Walking into the screening of American Ultra I heard a couple of viewers wondering if the movie would be a lot like Adventureland, the last movie in which Jesse Eisenberg and Kristen Stewart played the leads together. Quick answer? No. No it is not. Maybe had Bill Hader and Kristen Wiig turned out to be spies on a mission to kill their new amusement park employee, but I’m going to take a hard pass on that comparison.
In actuality American Ultra is somewhere closer to the unassuming title character of Chuck gaining the powers of a well trained spy when given appropriate stimuli, reverting back to his original neurotic and freaked out normal person status. Now mix in the action/comedy blend of Kingsman: The Secret Service and we get a little bit closer to what American Ultra is, if you swap out the all around BA Samuel L. Jackson reveling in the excitement of being the bad guy for Topher Grace. That’s right, Topher Grace is the bad guy of this movie, a man that I still see as the best friend of the hot girl in Win A Date With Tad Hamilton. That, and Venom.

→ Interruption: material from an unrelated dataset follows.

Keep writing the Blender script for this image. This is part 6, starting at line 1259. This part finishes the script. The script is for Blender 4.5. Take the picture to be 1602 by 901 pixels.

If a movie is willing to cast Grace as the antagonist who decides to kill a sleeper agent who has never shown any signs of being a threat to the small American town he’s regularly stoned in, then clearly it isn’t taking itself too seriously. However, don’t expect a montage of heads exploding in a wave of patriotic glory. Things never reach that level of WTF hilarity, but there is still an agent sent in to kill Eisenberg who goes by the codename The Laugher, there is still a scene in which the seriousness of Eisenberg and Stewart’s situation is downplayed by their glowing chipmunk teeth under a black light, and there is still John Leguizamo somehow getting away with this ridiculous and stereotypical portrayal of the minority gangster drug dealer.
In addition to simply getting to see Connie Britton hold a gun bigger than her arm, the main draw is getting to see Eisenberg in the lead. He handles all sides of his character well, taking things further than he does in Zombieland. He is easy to love as the normal guy lacking confidence, but even as he is mostly laughably freaking out at this unbelievable situation he has fallen into, Eisenberg is given moments of both sincerity and violent action sequences (one that is up there with Colin Firth’s church sequence in Kingsman) that really show off all of what he is capable of. I’m not saying I am any more accepting as his casting as Lex Luthor in the upcoming Batman vs Superman, but I can’t deny just how talented of an actor he is. Stewart bounces off of him well as a semi “straight man” keeping calm in reaction to whatever Eisenberg throws at her, and there are a bunch of moments between them in which I was able to really appreciate what Max Landis put down when he wrote the script. I was a little bummed when Stewarts’s character arc becomes predictable, but she still gets her moments later on to make it all worth it. That said, this is still definitely Eisenberg’s movie.
The final scenes of American Ultra did have me groaning a bit, and I can see where some people may not quite like the movie for its tone and, well, a lot of stuff about it, but I found the enjoyment in all of it. Heck, even my mom like it, surprisingly enough. If you ask me, that’s a sure sign you should see it if you were on the fence. The rest of you know where you’ll fall.